Problem description ->
Return the whole listing, keeping every character the same.

Recorded data ->
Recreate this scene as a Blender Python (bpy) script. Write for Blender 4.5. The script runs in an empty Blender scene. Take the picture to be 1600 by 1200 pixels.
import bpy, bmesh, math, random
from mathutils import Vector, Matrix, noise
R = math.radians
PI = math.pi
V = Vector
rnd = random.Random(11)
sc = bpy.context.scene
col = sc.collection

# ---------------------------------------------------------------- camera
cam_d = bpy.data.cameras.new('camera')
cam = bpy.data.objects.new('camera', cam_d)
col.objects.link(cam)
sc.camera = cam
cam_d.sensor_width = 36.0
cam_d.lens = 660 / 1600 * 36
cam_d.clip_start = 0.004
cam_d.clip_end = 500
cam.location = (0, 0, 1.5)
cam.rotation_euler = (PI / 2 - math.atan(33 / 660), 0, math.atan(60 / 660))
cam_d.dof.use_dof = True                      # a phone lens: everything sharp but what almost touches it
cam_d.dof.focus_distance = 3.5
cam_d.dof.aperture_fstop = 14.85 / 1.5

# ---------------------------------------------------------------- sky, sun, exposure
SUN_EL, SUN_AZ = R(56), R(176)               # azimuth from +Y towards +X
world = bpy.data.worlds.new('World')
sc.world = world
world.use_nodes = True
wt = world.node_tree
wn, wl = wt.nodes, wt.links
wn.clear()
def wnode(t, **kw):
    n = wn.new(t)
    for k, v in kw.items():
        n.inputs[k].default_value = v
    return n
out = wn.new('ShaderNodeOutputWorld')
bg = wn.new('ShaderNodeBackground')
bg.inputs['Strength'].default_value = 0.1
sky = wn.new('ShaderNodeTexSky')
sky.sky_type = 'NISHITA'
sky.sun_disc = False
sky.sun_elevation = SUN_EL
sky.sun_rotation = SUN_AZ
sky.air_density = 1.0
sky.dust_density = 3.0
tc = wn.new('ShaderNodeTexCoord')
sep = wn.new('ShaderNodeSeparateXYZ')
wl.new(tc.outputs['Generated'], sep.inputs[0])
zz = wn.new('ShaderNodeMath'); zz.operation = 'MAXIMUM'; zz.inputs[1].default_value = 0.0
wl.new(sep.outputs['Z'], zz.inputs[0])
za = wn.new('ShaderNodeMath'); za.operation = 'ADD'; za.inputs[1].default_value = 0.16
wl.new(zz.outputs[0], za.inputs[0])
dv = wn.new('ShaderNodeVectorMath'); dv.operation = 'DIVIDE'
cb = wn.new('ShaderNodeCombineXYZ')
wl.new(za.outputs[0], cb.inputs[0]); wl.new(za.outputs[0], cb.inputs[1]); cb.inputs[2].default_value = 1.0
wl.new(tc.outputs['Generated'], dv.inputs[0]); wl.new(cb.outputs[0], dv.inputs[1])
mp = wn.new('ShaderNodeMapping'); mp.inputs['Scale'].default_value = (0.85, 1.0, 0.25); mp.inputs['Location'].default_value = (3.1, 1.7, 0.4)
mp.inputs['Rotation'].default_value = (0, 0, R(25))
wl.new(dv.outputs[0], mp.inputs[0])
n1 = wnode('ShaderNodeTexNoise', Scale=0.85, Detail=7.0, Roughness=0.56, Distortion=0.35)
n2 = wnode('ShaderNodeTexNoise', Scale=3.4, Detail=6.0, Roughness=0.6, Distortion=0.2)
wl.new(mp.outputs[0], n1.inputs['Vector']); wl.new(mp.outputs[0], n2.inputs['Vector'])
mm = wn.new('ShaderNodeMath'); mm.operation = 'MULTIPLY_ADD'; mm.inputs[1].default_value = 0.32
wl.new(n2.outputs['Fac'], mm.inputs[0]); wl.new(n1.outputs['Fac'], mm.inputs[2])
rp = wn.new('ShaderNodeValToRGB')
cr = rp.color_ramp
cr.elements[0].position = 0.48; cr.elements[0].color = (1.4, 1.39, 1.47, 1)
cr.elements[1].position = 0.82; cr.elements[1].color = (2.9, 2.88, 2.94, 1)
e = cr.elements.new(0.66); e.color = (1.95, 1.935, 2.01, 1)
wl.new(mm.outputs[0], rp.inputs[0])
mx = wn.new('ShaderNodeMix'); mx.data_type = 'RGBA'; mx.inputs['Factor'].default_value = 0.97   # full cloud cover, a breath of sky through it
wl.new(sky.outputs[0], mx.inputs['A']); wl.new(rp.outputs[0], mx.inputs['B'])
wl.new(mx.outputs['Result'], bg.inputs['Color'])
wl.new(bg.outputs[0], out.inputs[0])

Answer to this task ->
Recreate this scene as a Blender Python (bpy) script. Write for Blender 4.5. The script runs in an empty Blender scene. Take the picture to be 1600 by 1200 pixels.
import bpy, bmesh, math, random
from mathutils import Vector, Matrix, noise
R = math.radians
PI = math.pi
V = Vector
rnd = random.Random(11)
sc = bpy.context.scene
col = sc.collection

# ---------------------------------------------------------------- camera
cam_d = bpy.data.cameras.new('camera')
cam = bpy.data.objects.new('camera', cam_d)
col.objects.link(cam)
sc.camera = cam
cam_d.sensor_width = 36.0
cam_d.lens = 660 / 1600 * 36
cam_d.clip_start = 0.004
cam_d.clip_end = 500
cam.location = (0, 0, 1.5)
cam.rotation_euler = (PI / 2 - math.atan(33 / 660), 0, math.atan(60 / 660))
cam_d.dof.use_dof = True                      # a phone lens: everything sharp but what almost touches it
cam_d.dof.focus_distance = 3.5
cam_d.dof.aperture_fstop = 14.85 / 1.5

# ---------------------------------------------------------------- sky, sun, exposure
SUN_EL, SUN_AZ = R(56), R(176)               # azimuth from +Y towards +X
world = bpy.data.worlds.new('World')
sc.world = world
world.use_nodes = True
wt = world.node_tree
wn, wl = wt.nodes, wt.links
wn.clear()
def wnode(t, **kw):
    n = wn.new(t)
    for k, v in kw.items():
        n.inputs[k].default_value = v
    return n
out = wn.new('ShaderNodeOutputWorld')
bg = wn.new('ShaderNodeBackground')
bg.inputs['Strength'].default_value = 0.1
sky = wn.new('ShaderNodeTexSky')
sky.sky_type = 'NISHITA'
sky.sun_disc = False
sky.sun_elevation = SUN_EL
sky.sun_rotation = SUN_AZ
sky.air_density = 1.0
sky.dust_density = 3.0
tc = wn.new('ShaderNodeTexCoord')
sep = wn.new('ShaderNodeSeparateXYZ')
wl.new(tc.outputs['Generated'], sep.inputs[0])
zz = wn.new('ShaderNodeMath'); zz.operation = 'MAXIMUM'; zz.inputs[1].default_value = 0.0
wl.new(sep.outputs['Z'], zz.inputs[0])
za = wn.new('ShaderNodeMath'); za.operation = 'ADD'; za.inputs[1].default_value = 0.16
wl.new(zz.outputs[0], za.inputs[0])
dv = wn.new('ShaderNodeVectorMath'); dv.operation = 'DIVIDE'
cb = wn.new('ShaderNodeCombineXYZ')
wl.new(za.outputs[0], cb.inputs[0]); wl.new(za.outputs[0], cb.inputs[1]); cb.inputs[2].default_value = 1.0
wl.new(tc.outputs['Generated'], dv.inputs[0]); wl.new(cb.outputs[0], dv.inputs[1])
mp = wn.new('ShaderNodeMapping'); mp.inputs['Scale'].default_value = (0.85, 1.0, 0.25); mp.inputs['Location'].default_value = (3.1, 1.7, 0.4)
mp.inputs['Rotation'].default_value = (0, 0, R(25))
wl.new(dv.outputs[0], mp.inputs[0])
n1 = wnode('ShaderNodeTexNoise', Scale=0.85, Detail=7.0, Roughness=0.56, Distortion=0.35)
n2 = wnode('ShaderNodeTexNoise', Scale=3.4, Detail=6.0, Roughness=0.6, Distortion=0.2)
wl.new(mp.outputs[0], n1.inputs['Vector']); wl.new(mp.outputs[0], n2.inputs['Vector'])
mm = wn.new('ShaderNodeMath'); mm.operation = 'MULTIPLY_ADD'; mm.inputs[1].default_value = 0.32
wl.new(n2.outputs['Fac'], mm.inputs[0]); wl.new(n1.outputs['Fac'], mm.inputs[2])
rp = wn.new('ShaderNodeValToRGB')
cr = rp.color_ramp
cr.elements[0].position = 0.48; cr.elements[0].color = (1.4, 1.39, 1.47, 1)
cr.elements[1].position = 0.82; cr.elements[1].color = (2.9, 2.88, 2.94, 1)
e = cr.elements.new(0.66); e.color = (1.95, 1.935, 2.01, 1)
wl.new(mm.outputs[0], rp.inputs[0])
mx = wn.new('ShaderNodeMix'); mx.data_type = 'RGBA'; mx.inputs['Factor'].default_value = 0.97   # full cloud cover, a breath of sky through it
wl.new(sky.outputs[0], mx.inputs['A']); wl.new(rp.outputs[0], mx.inputs['B'])
wl.new(mx.outputs['Result'], bg.inputs['Color'])
wl.new(bg.outputs[0], out.inputs[0])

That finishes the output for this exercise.